国語施策・日本語教育

HOME > 国語施策・日本語教育 > 国語施策情報 > 第8期国語審議会 > 第69回総会 > 次第

次第 文部大臣あいさつ

〔文部大臣あいさつ〕

 一言ごあいさつを申しあげます。昨年11月,文部大臣に就任以来,さっそくごあいさつを申しあげたいと存じておりましたが,国会等の関係で,今日まで心ならずもその機会を得ず,失礼いたしておりましたことをお許し願いたいと思います。
 皆様がたには一昨年6月,委員にご就任をお願いしまして以来,ご多忙な時間をさいて,今日まできわめてご熱心にご審議をいただきましたことに対して心から感謝申しあげる次第であります。戦後いち早く実施されました国語施策については,その後の実施の経験にかんがみ,また,時代の進展に伴っていろいろ再検討を要する問題が出てきていると思われます。したがって,この時点において従来の施策の問題点を検討して,国語を平明であって,しかも美しく,豊かさを失わないものにするために,さらに努力を重ねることは今日の重要な課題であります。今期の初めに国語審議会に対して「国語施策の改善の具体策について」という諮問を申しあげたのも,このような趣旨にほかならないのであります。
 国語の問題は,国民の社会生活や文化の基礎をなす重要な問題であります。それだけに,この改善については,いろいろの視野から慎重な検討がなされる必要があります。本日は,漢字・かなの両部会,および小委員会からそれぞれ審議経過についてご報告されたわけでありますが,これまでの間,いろいろとご苦心があったことと拝察いたします。審議会におかれましては,国民一般がこの審議会に寄せている大きな期待にこたえられて,引き続いてご審議くださることを期待しております。文部省といたしましては,この審議会における審議の成果を尊重して国語施策の改善に努力してまいりたいと考えております。
 本日は,このたびの任期中の最後の総会ときいております。一昨年6月以来,2か年間にわたって賜わりましたみなさまがたのご努力とご苦労に対して,かさねて深じんの謝意を表しますとともに,今後のご協力をお願い申しあげて,ごあいさつに代えるしだいであります。

細川委員

 文部大臣に要望を簡単に申しあげておきたい。ただいま大臣のあいさつを承ったが,具体的に国語施策に対する見解を公私両面にわたってお聞きしたことは一度もなかった。そこでこの際,強くわたしの希望を申し述べておきたい。
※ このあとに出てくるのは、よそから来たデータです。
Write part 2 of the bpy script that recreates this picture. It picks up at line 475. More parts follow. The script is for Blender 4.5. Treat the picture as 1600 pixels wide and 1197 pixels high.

このたびの小委員会報告はよくできているけれども,特にこの中で,日本語の豊かさ・正しさ・美しさを保つために,個々の施策を厳格に制限的なものとしないでという内容は,これまでの考え方と少し色あいが違ってきている。それに国語施策の実施方法の段階で,いちおう従来どおりの内閣告示・内閣訓令の形式によることが適当と考えるが,一般国民に対しては,法令的な拘束力を持つかのような誤解を起こさせないよう表現を厳に慎重にすべきであるという点,さらに国語施策の内容を戸籍法等に取り入れる場合には,慎重な配慮が必要であるとしている点など,明らかに従来の考え方と色あいが違ってきている。わたしはこの小委員会の報告は,当然のことと考えるので,一つこの報告をもとに,進んで具体的な行動をとられるよう文部大臣に強く強く望んでおきたい。

灘尾文部大臣

 ご要望であるからお答えするのもいかがかと思うし,また答える能力もないけれど,小委員会の報告の骨子についてはわたしも承知しているところである。さきほども述べたように,今回の報告については,政府としてもじゅうぶんに尊重していかなければならないと考えている。また,実際問題としては,これを適用する場合に,学校方面や官庁方面ともその取り扱い等について,いろいろ相談しなければならないこともあろうかと思われるが,この趣旨が生きていくように善処したいと考えている。

前田会長

 これをもって第69回総会,同時に第8期国語審議会の最終総会を閉じる。この2年間,会長としてみなさんにいろいろご迷惑をおかけすることばかりであったけれども,その間,なにかとご協力いただいた古賀副会長をはじめ各委員に厚く感謝する。